SAHA provides support for Didem Pekün’s new projects for the Luleå Biennial held on 21 November 2020 – 14 February 2021. Curated by Karin Bähler Lavér, Emily Fahlén and Asrin Haidari, this edition of the biennial is titled “Time on Earth”.
Disturbed Earth is a theatrical performance commissioned especially for the biennial that takes the 1995 Srebrenica genocide as its starting point for a biting reflection on bureaucracy’s failure to act when faced with a crisis. “Disturbed Earth” is a term employed by the analysts of the US Security Council to describe the mass graves visible on aerial photographs of the landscape around Srebrenica. The genocide could have been prevented. International forces were informed, yet did not intervene, paralysed as they were by the unending back and forth of bureaucratic protocol. Consequently, refugees seeking protection in the UN’s camps were handed over to certain death at the hands of their perpetrators. Disturbed Earth addresses the frightening contradiction that the UN, set up to secure peace through the rule of law, failed to serve justice because the law’s slow decision-making process prevented timely intervention.

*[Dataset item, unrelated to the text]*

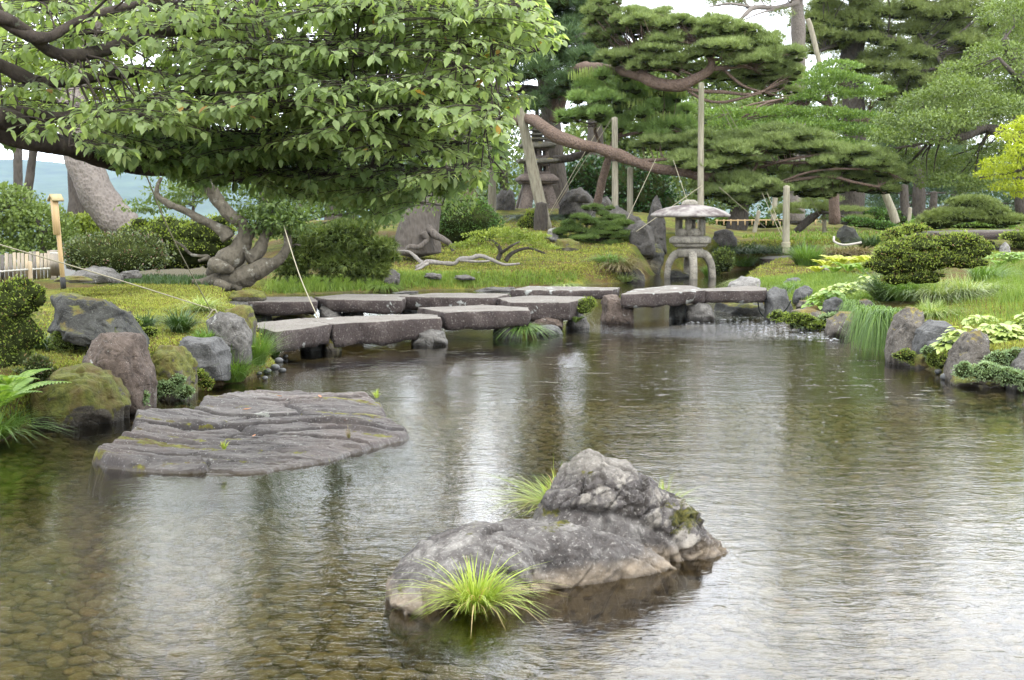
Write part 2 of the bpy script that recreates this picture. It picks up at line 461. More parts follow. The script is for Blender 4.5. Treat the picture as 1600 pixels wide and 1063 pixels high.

The work consists of a film and spatial alterations in the gallery space developed in collaboration with architect-designers Aslihan Demirtaş and Ali Cindoruk (KHORA). Drawings on floors and walls of Luleå konsthall are abstract representations of the interior spaces of each cinematic scene. They signify the sharp and decisive detachment of the bureaucratic space from the realities of the field where atrocities unfold and crime scene conditions set in. The lines are dispersed into the whole installation space much like how these self-isolating bureaucratic spaces are globally distributed.